A look at new doubts about conviction in 1957 murder

The allegation of a mishandled investigation, combined with newly-discovered evidence in one of the nation’s oldest unsolved crimes to ever reach trial means that a 76-year-old former security guard convicted and sentenced to life in the 1957 slaying of a 7-year-old girl in a northern Illinois could soon go free.

A hearing in the case is scheduled for Tuesday in a DeKalb County courthouse near where Maria Ridulph was abducted in small-town Sycamore as she played outside in the snow. She was stabbed and choked to death in a case that made national headlines at the time.

In a dramatic turnaround, DeKalb County State’s Attorney Richard Schmack said in a scathing filing last week that a six-month review turned up serious missteps during the investigation and the overall prosecution of the case. He also said new evidence supporting an alibi for Jack McCullough, a neighbor of Ridulph’s charged some 55 years after the murder. He was convicted at a bench trial in 2012.

Here’s a look at the case and what could happen next:

Q: What’s the new evidence?

A: It includes phone records showing that McCullough — as he claimed at trial — made a collect call to his parents from a phone booth in downtown Rockford, 35 miles from Sycamore, minutes after the abduction took place. Schmack said last week that testimony suggesting the abduction had taken place earlier — which may have given McCullough the opportunity to kidnap the girl first — was also discredited. That meant, he said, that there was no way McCullough could have committed the crime and then driven all the way to Rockford in time to place that call.

“It is a manifest impossibility for (McCullough) to have been in Sycamore at 6:45 and also have made a phone call in downtown Rockford at 6:57,” Schmack wrote. “Thousands of pages of improperly excluded police reports more than 20 years old contain a wealth of information pointing to McCullough’s innocence, and absolutely nothing showing guilt.”

Q: What else raised questions about McCullough’s guilt?

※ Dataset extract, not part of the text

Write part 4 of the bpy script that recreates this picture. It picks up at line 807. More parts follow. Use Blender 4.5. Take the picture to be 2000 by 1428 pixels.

A: Schmack, who was not the state’s attorney involved in prosecuting the case because he was elected around the time of the trial’s conclusion, criticized how evidence gathered in the 1950s was processed after the case was reopened, how timelines were determined and how evidence was presented to grand juries.

“Even without clear and convincing evidence of actual innocence, which there is, and even if there were some actual untainted evidence of guilty, which there is not, justice would still demand that the conviction be vacated based upon the unfair treatment Defendant received from start to finish, even if unintended by all concerned,” he wrote.

Q: There was no physical evidence. So what evidence did help convict McCullough at the 2012 trial?

A: Kathy Chapman, a childhood friend of Ridulph’s who had been playing outside with her at the time, identified McCullough. At trial, Chapman, then in her 60s, picked out a photo of a 17-year-old McCullough and said she was sure he had given her friend a piggyback ride just before she vanished.

But in his filing, Schmack said the photographic array was “suggestive in the extreme.” He added, “Her selection in 2010 of a black-and-white headshot of him as a teenager is clearly an unintentional and tragic mistake on her part.”

Q: Why was the case reopened at all so many years later with McCullough as a prime suspect?

A: One of the factors was an alleged deathbed comment by McCullough’s mother in 1994 — passed on to police by his half-sister in 2008 — that she knew her son had killed the girl. McCullough was arrested on July 1, 2011 at a retirement home in Washington state where he worked as a security guard.

McCullough has consistently denied having anything to do with the girl’s murder. At his sentencing, McCullough turned to her relatives sitting in the courtroom and proclaimed his innocence, telling them, “It was a crime I did not, would not, could not have done.”

Q: Could McCullough be released and, if so, how soon?

A: He could be freed, though it is unclear when. The process of assessing and reassessing evidence in cases like this where serious doubts emerge about a conviction can take weeks, months or sometimes even years. Judges have enormous discretion, so if the judge presiding over the McCullough’s case finds the new evidence overwhelming, he could potentially release McCullough Tuesday or within days.

Q: If McCullough didn’t do it, who did?

A: McCullough was briefly a suspect, like more than 100 others, in the 1950s. As the months became years, many Sycamore residents assumed the killer must have been someone passing through town — perhaps a truck driver. But if it turns out McCullough is not the killer, chances seem remote that new suspects will emerge or, if they do, that they are still living.